'''

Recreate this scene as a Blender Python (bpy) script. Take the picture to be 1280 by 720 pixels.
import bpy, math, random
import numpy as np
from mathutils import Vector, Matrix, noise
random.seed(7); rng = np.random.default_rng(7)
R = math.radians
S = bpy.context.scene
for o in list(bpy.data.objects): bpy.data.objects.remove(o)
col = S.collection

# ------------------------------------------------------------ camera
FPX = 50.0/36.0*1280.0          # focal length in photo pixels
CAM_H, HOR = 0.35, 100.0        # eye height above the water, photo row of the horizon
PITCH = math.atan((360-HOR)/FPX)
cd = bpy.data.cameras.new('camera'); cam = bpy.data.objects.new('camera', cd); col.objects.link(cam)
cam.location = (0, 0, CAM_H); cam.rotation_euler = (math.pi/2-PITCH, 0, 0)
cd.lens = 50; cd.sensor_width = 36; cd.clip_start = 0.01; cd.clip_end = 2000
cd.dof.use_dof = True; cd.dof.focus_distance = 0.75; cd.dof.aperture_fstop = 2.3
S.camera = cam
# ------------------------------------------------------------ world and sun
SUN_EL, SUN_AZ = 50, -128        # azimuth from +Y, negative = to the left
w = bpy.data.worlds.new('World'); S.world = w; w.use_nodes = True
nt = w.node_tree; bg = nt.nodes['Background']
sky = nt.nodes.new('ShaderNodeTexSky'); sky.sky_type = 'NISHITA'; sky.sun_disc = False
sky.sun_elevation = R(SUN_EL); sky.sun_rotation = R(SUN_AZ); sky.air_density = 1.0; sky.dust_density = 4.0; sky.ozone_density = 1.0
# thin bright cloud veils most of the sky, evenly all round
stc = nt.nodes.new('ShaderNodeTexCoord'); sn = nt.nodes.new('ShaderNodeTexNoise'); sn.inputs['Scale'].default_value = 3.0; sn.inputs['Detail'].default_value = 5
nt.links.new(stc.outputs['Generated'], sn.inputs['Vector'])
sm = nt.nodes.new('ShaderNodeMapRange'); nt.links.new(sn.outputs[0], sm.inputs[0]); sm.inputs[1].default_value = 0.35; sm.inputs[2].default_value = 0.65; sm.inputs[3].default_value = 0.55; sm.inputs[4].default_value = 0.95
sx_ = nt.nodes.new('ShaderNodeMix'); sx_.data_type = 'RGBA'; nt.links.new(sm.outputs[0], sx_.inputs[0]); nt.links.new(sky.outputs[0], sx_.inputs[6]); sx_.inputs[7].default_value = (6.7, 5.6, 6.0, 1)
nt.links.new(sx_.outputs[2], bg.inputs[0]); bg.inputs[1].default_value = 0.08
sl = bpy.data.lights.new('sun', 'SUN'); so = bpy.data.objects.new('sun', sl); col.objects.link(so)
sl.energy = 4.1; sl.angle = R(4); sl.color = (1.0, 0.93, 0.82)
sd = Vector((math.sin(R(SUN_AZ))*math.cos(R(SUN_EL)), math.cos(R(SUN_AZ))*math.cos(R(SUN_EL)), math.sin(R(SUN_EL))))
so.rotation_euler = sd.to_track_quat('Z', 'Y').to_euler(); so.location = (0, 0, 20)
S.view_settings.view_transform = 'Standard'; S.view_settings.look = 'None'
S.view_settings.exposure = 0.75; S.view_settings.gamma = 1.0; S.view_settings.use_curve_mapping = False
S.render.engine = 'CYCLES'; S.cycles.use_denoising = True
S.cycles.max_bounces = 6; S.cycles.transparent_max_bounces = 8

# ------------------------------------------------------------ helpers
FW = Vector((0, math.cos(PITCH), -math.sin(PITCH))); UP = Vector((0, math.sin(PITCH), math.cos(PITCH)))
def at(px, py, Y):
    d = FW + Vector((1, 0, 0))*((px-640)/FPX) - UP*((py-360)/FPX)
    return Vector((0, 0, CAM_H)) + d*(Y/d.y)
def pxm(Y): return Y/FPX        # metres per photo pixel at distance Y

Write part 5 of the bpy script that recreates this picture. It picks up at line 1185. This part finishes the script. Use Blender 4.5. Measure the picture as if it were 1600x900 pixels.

'''

*WHAT YOU NEED TO DO*. Which lines hold the word "this"? Copy each of them from the records.

*TASK SOLUTION*.
Recreate this scene as a Blender Python (bpy) script. Take the picture to be 1280 by 720 pixels.
Write part 5 of the bpy script that recreates this picture. It picks up at line 1185. This part finishes the script. Use Blender 4.5. Measure the picture as if it were 1600x900 pixels.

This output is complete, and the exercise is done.